What follows is a listing to be transcribed exactly.
********
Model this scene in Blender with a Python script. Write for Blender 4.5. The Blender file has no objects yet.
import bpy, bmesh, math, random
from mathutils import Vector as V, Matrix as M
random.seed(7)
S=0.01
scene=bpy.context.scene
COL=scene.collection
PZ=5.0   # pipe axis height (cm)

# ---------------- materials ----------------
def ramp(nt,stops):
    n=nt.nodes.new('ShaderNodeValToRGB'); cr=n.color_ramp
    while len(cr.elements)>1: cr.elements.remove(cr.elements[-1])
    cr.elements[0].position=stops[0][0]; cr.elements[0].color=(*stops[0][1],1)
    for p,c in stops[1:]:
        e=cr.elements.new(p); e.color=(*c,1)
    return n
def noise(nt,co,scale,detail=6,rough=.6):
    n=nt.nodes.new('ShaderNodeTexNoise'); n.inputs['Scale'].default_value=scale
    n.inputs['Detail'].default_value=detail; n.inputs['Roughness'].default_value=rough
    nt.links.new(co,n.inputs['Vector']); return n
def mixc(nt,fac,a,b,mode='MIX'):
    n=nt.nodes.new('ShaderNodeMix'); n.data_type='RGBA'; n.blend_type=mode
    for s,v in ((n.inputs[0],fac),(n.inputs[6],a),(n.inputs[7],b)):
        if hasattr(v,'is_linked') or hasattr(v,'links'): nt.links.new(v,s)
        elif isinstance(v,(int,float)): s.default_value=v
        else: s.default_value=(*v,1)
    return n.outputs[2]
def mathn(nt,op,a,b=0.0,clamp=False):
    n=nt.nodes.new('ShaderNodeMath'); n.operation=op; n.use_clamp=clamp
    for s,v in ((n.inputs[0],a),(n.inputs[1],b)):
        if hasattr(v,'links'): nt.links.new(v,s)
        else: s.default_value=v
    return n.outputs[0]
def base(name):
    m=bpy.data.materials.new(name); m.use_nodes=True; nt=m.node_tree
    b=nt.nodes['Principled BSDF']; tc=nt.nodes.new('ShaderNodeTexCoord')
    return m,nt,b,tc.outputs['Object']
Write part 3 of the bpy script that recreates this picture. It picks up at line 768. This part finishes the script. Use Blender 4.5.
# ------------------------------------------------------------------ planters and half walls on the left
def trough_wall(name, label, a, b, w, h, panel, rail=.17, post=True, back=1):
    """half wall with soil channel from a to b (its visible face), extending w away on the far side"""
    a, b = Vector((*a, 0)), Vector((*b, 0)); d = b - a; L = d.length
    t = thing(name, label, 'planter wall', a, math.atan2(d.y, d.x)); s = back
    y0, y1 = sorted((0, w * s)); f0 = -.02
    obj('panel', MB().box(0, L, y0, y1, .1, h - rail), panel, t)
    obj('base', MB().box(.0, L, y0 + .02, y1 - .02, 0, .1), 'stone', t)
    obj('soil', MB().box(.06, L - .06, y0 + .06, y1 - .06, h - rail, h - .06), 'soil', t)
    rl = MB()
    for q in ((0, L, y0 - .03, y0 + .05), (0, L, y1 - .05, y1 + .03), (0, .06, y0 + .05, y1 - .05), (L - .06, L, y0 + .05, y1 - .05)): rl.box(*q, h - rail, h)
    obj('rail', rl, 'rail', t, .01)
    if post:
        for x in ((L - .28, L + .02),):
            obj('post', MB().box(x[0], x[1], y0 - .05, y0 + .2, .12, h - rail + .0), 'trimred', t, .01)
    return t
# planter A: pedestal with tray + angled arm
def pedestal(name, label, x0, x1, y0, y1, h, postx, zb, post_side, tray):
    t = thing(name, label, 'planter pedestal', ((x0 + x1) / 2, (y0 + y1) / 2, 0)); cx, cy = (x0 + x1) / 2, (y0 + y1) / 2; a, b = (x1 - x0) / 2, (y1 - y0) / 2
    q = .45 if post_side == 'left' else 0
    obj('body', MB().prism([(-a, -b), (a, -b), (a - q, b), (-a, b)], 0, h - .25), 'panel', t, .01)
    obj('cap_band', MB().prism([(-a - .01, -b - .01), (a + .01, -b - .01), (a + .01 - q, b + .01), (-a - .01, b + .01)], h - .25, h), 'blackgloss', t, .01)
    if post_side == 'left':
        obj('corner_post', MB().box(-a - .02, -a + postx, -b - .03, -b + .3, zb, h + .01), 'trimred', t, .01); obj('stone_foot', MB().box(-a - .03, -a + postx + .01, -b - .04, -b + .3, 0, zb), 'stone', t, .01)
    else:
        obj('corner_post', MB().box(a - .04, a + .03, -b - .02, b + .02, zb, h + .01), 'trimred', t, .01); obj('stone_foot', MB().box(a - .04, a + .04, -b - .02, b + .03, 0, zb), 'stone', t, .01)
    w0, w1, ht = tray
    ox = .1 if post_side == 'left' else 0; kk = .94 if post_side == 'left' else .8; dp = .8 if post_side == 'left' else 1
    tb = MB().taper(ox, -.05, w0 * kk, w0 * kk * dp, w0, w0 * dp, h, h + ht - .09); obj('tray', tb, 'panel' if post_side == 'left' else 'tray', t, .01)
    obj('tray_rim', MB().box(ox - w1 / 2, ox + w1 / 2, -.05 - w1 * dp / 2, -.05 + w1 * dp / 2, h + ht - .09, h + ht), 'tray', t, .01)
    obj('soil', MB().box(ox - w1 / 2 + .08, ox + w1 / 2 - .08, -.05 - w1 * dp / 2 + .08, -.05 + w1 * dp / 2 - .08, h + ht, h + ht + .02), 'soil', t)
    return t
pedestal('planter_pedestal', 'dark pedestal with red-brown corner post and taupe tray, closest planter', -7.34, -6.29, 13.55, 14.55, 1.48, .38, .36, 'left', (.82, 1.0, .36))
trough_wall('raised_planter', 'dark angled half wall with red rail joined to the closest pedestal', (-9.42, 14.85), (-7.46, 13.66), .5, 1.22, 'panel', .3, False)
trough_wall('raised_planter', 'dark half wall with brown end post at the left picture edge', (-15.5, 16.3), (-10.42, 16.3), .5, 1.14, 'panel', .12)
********
• _The output_:
Model this scene in Blender with a Python script. Write for Blender 4.5. The Blender file has no objects yet.
import bpy, bmesh, math, random
from mathutils import Vector as V, Matrix as M
random.seed(7)
S=0.01
scene=bpy.context.scene
COL=scene.collection
PZ=5.0   # pipe axis height (cm)

# ---------------- materials ----------------
def ramp(nt,stops):
    n=nt.nodes.new('ShaderNodeValToRGB'); cr=n.color_ramp
    while len(cr.elements)>1: cr.elements.remove(cr.elements[-1])
    cr.elements[0].position=stops[0][0]; cr.elements[0].color=(*stops[0][1],1)
    for p,c in stops[1:]:
        e=cr.elements.new(p); e.color=(*c,1)
    return n
def noise(nt,co,scale,detail=6,rough=.6):
    n=nt.nodes.new('ShaderNodeTexNoise'); n.inputs['Scale'].default_value=scale
    n.inputs['Detail'].default_value=detail; n.inputs['Roughness'].default_value=rough
    nt.links.new(co,n.inputs['Vector']); return n
def mixc(nt,fac,a,b,mode='MIX'):
    n=nt.nodes.new('ShaderNodeMix'); n.data_type='RGBA'; n.blend_type=mode
    for s,v in ((n.inputs[0],fac),(n.inputs[6],a),(n.inputs[7],b)):
        if hasattr(v,'is_linked') or hasattr(v,'links'): nt.links.new(v,s)
        elif isinstance(v,(int,float)): s.default_value=v
        else: s.default_value=(*v,1)
    return n.outputs[2]
def mathn(nt,op,a,b=0.0,clamp=False):
    n=nt.nodes.new('ShaderNodeMath'); n.operation=op; n.use_clamp=clamp
    for s,v in ((n.inputs[0],a),(n.inputs[1],b)):
        if hasattr(v,'links'): nt.links.new(v,s)
        else: s.default_value=v
    return n.outputs[0]
def base(name):
    m=bpy.data.materials.new(name); m.use_nodes=True; nt=m.node_tree
    b=nt.nodes['Principled BSDF']; tc=nt.nodes.new('ShaderNodeTexCoord')
    return m,nt,b,tc.outputs['Object']
Write part 3 of the bpy script that recreates this picture. It picks up at line 768. This part finishes the script. Use Blender 4.5.
# ------------------------------------------------------------------ planters and half walls on the left
def trough_wall(name, label, a, b, w, h, panel, rail=.17, post=True, back=1):
    """half wall with soil channel from a to b (its visible face), extending w away on the far side"""
    a, b = Vector((*a, 0)), Vector((*b, 0)); d = b - a; L = d.length
    t = thing(name, label, 'planter wall', a, math.atan2(d.y, d.x)); s = back
    y0, y1 = sorted((0, w * s)); f0 = -.02
    obj('panel', MB().box(0, L, y0, y1, .1, h - rail), panel, t)
    obj('base', MB().box(.0, L, y0 + .02, y1 - .02, 0, .1), 'stone', t)
    obj('soil', MB().box(.06, L - .06, y0 + .06, y1 - .06, h - rail, h - .06), 'soil', t)
    rl = MB()
    for q in ((0, L, y0 - .03, y0 + .05), (0, L, y1 - .05, y1 + .03), (0, .06, y0 + .05, y1 - .05), (L - .06, L, y0 + .05, y1 - .05)): rl.box(*q, h - rail, h)
    obj('rail', rl, 'rail', t, .01)
    if post:
        for x in ((L - .28, L + .02),):
            obj('post', MB().box(x[0], x[1], y0 - .05, y0 + .2, .12, h - rail + .0), 'trimred', t, .01)
    return t
# planter A: pedestal with tray + angled arm
def pedestal(name, label, x0, x1, y0, y1, h, postx, zb, post_side, tray):
    t = thing(name, label, 'planter pedestal', ((x0 + x1) / 2, (y0 + y1) / 2, 0)); cx, cy = (x0 + x1) / 2, (y0 + y1) / 2; a, b = (x1 - x0) / 2, (y1 - y0) / 2
    q = .45 if post_side == 'left' else 0
    obj('body', MB().prism([(-a, -b), (a, -b), (a - q, b), (-a, b)], 0, h - .25), 'panel', t, .01)
    obj('cap_band', MB().prism([(-a - .01, -b - .01), (a + .01, -b - .01), (a + .01 - q, b + .01), (-a - .01, b + .01)], h - .25, h), 'blackgloss', t, .01)
    if post_side == 'left':
        obj('corner_post', MB().box(-a - .02, -a + postx, -b - .03, -b + .3, zb, h + .01), 'trimred', t, .01); obj('stone_foot', MB().box(-a - .03, -a + postx + .01, -b - .04, -b + .3, 0, zb), 'stone', t, .01)
    else:
        obj('corner_post', MB().box(a - .04, a + .03, -b - .02, b + .02, zb, h + .01), 'trimred', t, .01); obj('stone_foot', MB().box(a - .04, a + .04, -b - .02, b + .03, 0, zb), 'stone', t, .01)
    w0, w1, ht = tray
    ox = .1 if post_side == 'left' else 0; kk = .94 if post_side == 'left' else .8; dp = .8 if post_side == 'left' else 1
    tb = MB().taper(ox, -.05, w0 * kk, w0 * kk * dp, w0, w0 * dp, h, h + ht - .09); obj('tray', tb, 'panel' if post_side == 'left' else 'tray', t, .01)
    obj('tray_rim', MB().box(ox - w1 / 2, ox + w1 / 2, -.05 - w1 * dp / 2, -.05 + w1 * dp / 2, h + ht - .09, h + ht), 'tray', t, .01)
    obj('soil', MB().box(ox - w1 / 2 + .08, ox + w1 / 2 - .08, -.05 - w1 * dp / 2 + .08, -.05 + w1 * dp / 2 - .08, h + ht, h + ht + .02), 'soil', t)
    return t
pedestal('planter_pedestal', 'dark pedestal with red-brown corner post and taupe tray, closest planter', -7.34, -6.29, 13.55, 14.55, 1.48, .38, .36, 'left', (.82, 1.0, .36))
trough_wall('raised_planter', 'dark angled half wall with red rail joined to the closest pedestal', (-9.42, 14.85), (-7.46, 13.66), .5, 1.22, 'panel', .3, False)
trough_wall('raised_planter', 'dark half wall with brown end post at the left picture edge', (-15.5, 16.3), (-10.42, 16.3), .5, 1.14, 'panel', .12)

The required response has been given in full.